The album opens with `Rabbit` and it`s a number that builds in volume as it evolves but retains a nervy edgy texture. The lyrics reflect the BLM movement in the US. We enjoy more of a straight up rock belter with `Talk To Me` which races along driven by a manic drumbeat.

`I’m Going to Hell` is a delightfully unnerving piece musically as well as lyrically. It begins pretty stripped back with a kind of orchestrated string arrangement and vocal before a complementing harmonising vocal joins and adds a further nervousness to the piece. The lyrics relate to a person whose parents appear to indoctrinate them with conflicting messages of love and religious beliefs. The unsentimental and accepting manner in which the premise is understood and accepted by the recipient is quite moving. There`s a wonderfully expansive quality to `Comforting` which has a kind of retro vibe with an intermittent horn or brass arrangement. A fairly introspective number reflecting on a former friendship or long over relationship.

`The Backseat` has a kind of cinematic all-encompassing aura about it and a song that wouldn`t be out of place in a Tarantino movie. There`s a ballad like consistency to `Crash and Burn` which seems to about a relationship that has its difficulties but the narrator feels it’s worth fighting for.

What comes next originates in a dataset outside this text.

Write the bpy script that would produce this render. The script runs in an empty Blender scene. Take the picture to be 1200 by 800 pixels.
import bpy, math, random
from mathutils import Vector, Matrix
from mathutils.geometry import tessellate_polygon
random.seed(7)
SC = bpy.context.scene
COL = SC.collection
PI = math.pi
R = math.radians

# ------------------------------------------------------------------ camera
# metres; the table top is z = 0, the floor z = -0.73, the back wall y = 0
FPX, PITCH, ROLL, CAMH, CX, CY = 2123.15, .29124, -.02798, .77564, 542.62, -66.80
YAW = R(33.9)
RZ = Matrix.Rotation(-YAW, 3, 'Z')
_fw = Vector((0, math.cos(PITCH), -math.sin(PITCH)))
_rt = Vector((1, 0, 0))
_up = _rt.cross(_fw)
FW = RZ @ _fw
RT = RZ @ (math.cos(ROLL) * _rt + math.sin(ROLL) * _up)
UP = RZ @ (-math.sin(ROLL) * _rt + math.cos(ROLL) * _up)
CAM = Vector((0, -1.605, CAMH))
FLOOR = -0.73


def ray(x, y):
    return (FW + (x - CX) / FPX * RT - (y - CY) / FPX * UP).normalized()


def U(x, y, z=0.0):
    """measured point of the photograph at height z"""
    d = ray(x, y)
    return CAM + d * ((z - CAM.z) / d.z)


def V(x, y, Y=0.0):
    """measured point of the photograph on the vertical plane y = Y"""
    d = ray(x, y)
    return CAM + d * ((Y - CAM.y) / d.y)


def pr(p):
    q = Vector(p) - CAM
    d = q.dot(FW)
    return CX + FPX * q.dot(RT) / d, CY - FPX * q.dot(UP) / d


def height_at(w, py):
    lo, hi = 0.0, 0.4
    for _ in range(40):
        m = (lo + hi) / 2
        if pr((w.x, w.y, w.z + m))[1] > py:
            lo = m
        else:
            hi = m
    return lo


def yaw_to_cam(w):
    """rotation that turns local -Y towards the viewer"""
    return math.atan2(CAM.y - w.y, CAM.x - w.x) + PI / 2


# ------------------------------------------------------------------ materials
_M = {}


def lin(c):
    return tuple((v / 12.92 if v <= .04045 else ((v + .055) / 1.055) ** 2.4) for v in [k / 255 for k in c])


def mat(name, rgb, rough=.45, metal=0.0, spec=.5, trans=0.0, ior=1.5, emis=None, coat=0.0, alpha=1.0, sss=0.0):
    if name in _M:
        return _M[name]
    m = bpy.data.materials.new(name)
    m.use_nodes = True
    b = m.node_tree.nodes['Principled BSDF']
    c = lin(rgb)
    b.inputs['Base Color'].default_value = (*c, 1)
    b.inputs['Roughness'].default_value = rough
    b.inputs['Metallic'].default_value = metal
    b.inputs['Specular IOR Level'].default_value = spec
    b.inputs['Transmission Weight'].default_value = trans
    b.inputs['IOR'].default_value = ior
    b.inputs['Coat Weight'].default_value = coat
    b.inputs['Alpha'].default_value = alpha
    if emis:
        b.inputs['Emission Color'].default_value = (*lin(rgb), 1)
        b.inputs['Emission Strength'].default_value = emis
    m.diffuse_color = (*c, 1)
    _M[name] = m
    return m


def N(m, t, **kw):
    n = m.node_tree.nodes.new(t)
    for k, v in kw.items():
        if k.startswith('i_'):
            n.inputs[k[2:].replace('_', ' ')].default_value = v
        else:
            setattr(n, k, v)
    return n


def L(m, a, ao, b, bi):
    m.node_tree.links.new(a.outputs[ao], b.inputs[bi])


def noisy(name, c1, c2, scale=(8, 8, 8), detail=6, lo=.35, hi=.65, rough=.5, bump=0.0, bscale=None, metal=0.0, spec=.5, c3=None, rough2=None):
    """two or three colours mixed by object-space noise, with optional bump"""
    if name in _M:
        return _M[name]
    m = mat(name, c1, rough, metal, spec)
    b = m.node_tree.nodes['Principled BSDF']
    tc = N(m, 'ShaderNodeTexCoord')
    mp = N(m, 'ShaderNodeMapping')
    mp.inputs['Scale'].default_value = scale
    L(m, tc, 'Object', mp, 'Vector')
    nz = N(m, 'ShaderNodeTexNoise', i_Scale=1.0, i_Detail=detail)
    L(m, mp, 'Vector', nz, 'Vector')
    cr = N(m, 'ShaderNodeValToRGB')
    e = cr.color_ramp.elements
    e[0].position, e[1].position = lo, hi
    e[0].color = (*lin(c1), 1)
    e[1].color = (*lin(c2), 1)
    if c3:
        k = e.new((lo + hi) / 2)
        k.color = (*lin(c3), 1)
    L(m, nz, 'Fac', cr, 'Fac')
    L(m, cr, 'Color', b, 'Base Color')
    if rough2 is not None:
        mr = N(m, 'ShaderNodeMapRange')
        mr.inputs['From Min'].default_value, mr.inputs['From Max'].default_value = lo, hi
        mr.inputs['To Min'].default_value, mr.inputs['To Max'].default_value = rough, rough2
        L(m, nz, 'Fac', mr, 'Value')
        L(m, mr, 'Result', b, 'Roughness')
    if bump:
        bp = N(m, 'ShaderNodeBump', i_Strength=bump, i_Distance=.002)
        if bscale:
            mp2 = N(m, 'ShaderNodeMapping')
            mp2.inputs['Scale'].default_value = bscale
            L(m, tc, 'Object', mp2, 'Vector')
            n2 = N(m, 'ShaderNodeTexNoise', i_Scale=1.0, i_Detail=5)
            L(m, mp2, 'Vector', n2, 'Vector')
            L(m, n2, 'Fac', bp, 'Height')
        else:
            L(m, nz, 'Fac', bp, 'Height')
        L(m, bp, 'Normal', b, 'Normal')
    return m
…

`The People Next Door` is a wonderfully unsettling listen that possibly reflects one`s paranoia set over a background of cello strings, gentle brass swathes and a rolling or brushed drum skin, delightfully unnerving. I felt `Dull Drone` was the most instantly accessible number on the album. A quite heartfelt rendition of a love lost maybe.

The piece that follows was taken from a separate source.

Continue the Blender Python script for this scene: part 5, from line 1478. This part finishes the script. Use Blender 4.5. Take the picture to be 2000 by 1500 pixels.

I`m not sure what it was about `Pan` but I have to say I played it numerous times before moving on. It opens with a sort of Skynyrd riff but that`s where the similarity ends and the track becomes an earnest pop-tinged love song or tribute of sorts. It may well be a metaphor about leaving with lyrics like “say goodbye to the world, all you boys and girls, you`re ship is gonna leave and you`re never coming back…” There`s a psychedelic vibe to the track that reminded me a little of the Beatles when they were in their experimental phase. We have an epic composition in `Poppy Fields`. I read somewhere that it was about the opioid epidemic. It eases us in gently with a pretty folky ethereal introduction which morphs into a more thoughtful section with orchestrated segments then develops further into a fairly mesmeric dreamy passage with driving cello and horns. A somewhat prog like masterpiece that doesn`t feel overly long although running at just under ten minutes.   

`Red Eye Lullaby` closes this release and it`s a tender thoughtful indie pop offering to ease us out on.

The band had said that while deeply rooted to its origins, `Misanthropioid` is an album that lives closer to reality than science fiction however blurred those lines are these days. For me it was an intriguing and fascinating listen. I`m not sure if I fully understood it`s lyrical dexterity but nevertheless it`s an utterly compelling opus and if you`re not careful will envelop you and take over your life.

Whether that`s a good or bad thing, I’ll leave you to decide.